The approach to these problems defined our research project, and the result is: A Competency
Framework to Assess and Activate Education for Sustainable Development: Addressing the UN Sustainable Development Goals 4.7 Challenge. The full article is available in the open source journal Sustainability here. We took as given, good overall education skills like numeracy, literacy, etc. There are obviously many skills and competencies that specific sectors need but which do not carry over into others. For instance, a land management course will require knowledge of soil chemistry and biota. However, zero carbon, zero waste building would not. We also did not focus on those sector-specific skills. We focussed on the meta-skills or ‘key competencies’ of SDG 4.7.

We drew on the existing literature of ESD and considered our own experiences of education in this field. One of the main additional skill sets we included in our key competency framework was intrapersonal skills. This is the ability to ‘know yourself’, with skills such as presencing, awareness of and ability to articulate and use your internal states to engage with problems or others. We have seen the importance of inner awareness in this field in many ways and many times.

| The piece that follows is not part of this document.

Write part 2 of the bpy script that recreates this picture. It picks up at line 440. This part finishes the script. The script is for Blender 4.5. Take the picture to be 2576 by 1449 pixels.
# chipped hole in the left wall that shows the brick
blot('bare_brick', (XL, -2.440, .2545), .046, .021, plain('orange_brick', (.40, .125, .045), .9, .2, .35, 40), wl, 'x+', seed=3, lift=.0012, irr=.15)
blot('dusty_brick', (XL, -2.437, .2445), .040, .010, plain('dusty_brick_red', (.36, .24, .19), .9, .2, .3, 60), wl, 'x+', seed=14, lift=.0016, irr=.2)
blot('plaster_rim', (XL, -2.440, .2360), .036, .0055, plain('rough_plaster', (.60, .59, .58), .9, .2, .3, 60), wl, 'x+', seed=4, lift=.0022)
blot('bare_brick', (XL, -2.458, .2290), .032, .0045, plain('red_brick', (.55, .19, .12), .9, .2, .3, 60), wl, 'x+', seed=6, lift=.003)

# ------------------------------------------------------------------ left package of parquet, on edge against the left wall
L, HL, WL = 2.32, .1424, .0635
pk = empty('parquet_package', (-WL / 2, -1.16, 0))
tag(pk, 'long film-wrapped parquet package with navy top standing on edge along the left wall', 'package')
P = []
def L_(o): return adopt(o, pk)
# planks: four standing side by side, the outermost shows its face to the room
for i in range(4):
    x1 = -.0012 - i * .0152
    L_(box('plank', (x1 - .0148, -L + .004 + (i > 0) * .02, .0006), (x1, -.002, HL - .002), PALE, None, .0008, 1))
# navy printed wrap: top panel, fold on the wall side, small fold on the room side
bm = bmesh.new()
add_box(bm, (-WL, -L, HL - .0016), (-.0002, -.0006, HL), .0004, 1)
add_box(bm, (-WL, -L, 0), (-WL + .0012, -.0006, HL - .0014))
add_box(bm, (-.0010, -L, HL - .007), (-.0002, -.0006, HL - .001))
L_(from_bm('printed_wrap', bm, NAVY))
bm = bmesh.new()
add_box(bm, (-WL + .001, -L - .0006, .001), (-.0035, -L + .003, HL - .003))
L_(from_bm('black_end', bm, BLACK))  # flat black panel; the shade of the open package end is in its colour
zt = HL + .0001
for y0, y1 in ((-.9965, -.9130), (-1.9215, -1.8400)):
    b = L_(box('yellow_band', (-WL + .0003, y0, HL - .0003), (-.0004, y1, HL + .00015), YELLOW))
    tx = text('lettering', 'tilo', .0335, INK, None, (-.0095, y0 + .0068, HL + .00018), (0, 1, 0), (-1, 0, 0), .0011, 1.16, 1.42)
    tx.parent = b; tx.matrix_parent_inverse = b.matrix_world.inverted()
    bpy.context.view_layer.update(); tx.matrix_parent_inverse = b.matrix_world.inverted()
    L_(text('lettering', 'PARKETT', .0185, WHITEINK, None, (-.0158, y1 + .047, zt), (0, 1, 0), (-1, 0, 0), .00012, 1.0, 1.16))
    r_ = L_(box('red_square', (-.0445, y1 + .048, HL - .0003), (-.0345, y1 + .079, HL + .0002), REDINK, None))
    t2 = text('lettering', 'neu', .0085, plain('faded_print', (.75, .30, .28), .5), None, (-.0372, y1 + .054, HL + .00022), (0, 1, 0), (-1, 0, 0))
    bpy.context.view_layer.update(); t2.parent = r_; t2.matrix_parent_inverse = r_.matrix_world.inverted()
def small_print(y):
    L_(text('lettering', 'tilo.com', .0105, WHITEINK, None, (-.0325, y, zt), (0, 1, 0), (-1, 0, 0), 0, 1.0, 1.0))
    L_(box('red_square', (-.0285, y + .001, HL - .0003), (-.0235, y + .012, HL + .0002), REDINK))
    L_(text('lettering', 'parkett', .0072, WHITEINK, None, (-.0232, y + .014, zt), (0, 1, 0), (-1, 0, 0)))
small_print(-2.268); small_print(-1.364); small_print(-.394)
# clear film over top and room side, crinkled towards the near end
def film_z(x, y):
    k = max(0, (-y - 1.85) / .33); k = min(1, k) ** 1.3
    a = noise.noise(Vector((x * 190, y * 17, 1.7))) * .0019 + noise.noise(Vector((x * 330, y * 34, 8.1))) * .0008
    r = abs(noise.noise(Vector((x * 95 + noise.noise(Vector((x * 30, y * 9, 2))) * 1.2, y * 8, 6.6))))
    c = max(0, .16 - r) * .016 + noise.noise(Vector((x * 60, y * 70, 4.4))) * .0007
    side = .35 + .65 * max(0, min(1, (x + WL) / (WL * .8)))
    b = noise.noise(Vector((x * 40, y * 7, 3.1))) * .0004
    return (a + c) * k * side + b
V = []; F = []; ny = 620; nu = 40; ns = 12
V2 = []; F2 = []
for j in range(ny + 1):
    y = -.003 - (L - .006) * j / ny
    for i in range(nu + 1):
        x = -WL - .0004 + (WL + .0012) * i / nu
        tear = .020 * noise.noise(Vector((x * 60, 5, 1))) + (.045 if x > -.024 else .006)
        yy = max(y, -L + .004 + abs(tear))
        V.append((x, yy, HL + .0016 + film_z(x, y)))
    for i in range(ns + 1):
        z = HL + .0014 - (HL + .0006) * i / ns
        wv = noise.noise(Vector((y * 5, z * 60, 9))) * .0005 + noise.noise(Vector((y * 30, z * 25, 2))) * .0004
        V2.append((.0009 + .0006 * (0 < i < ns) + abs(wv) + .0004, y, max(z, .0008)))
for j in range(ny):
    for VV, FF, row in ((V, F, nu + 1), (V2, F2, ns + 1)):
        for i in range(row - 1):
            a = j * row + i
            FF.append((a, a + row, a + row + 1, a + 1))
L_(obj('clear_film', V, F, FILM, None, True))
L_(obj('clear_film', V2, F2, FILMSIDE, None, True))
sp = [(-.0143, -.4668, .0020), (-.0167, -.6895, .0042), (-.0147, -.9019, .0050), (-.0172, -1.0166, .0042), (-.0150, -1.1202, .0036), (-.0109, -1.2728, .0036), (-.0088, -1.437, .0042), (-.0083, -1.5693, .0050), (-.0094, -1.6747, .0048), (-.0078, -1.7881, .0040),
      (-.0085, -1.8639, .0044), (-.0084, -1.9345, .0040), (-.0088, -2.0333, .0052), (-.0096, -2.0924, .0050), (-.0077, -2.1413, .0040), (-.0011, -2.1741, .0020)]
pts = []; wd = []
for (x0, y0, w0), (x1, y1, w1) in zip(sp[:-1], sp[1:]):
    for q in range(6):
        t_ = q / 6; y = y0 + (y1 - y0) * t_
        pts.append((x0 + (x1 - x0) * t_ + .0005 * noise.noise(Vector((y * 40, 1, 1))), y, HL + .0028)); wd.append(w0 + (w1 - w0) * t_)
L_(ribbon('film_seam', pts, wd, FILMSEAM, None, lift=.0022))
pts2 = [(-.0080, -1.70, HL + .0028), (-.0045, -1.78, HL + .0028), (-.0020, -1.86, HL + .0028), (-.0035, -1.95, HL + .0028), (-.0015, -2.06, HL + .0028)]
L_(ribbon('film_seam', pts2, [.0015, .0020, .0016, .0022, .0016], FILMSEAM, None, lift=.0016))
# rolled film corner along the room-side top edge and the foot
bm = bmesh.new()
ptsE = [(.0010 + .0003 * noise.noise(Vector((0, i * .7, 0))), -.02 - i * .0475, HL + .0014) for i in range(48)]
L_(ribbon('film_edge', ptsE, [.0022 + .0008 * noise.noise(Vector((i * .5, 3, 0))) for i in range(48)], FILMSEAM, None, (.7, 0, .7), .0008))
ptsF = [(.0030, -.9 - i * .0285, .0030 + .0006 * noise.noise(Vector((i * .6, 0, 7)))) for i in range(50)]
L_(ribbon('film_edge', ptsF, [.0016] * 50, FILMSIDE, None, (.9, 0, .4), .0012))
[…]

Dr Stephen Stirling suggests the importance of second-order learning – where the learner’s worldview, values, and personal ways of knowing are challenged and changed accordingly. (first order learning is learning a defined and known set of skills ) Dr Stirling draws on Gregory Bateson’s work to propose third order learning- ‘which challenges the paradigm within which learning is taking place with a view to altering the learner’s worldview’. Some might terms this a shift in consciousness. We felt all of this as important for ESD.



The key competencies we identified are:
Intrapersonal – knowing yourself and your inner landscape.
Interpersonal – the ability to work well with others.
Future thinking -planning for and envisioning multiple futures
System thinking- the ability to see life as a series of complex systems and knowing how to work with that complexity
Disciplinary and interdisciplinary- working across traditional knowledge boundaries
Normative and cultural – how to work with vales and integrate that in any work.
Strategic- the ability to plan in order to create solutions

Having defined the key competencies for SDG 4.7, we then created a light touch, simple to use evaluation framework. We created a subjective evaluation method which is designed to be flexible enough to be used in a variety of educational settings, but which can be repurposed, into something more quantitative and critically, is iterative. This means that by using this evaluation framework, a teacher or institution can learn what is currently not strong enough in their curriculum, what might need to be added, and also what is currently working. Our intention is to make the evaluation process learning in itself, and enable a learner or teacher or facilitator to self reflect on their work.

Our next steps with this work are to do more testing and rapid development of both the educational framework and the evaluation method. We all need to re-skill ourselves for a world that is being birthed and is not yet born. We all need to be able to meet the challenges of the coming decades whatever they are and in their full real-world messiness and complexity. Our key competencies framework will enable us to work with and meet these challenges in the years to come.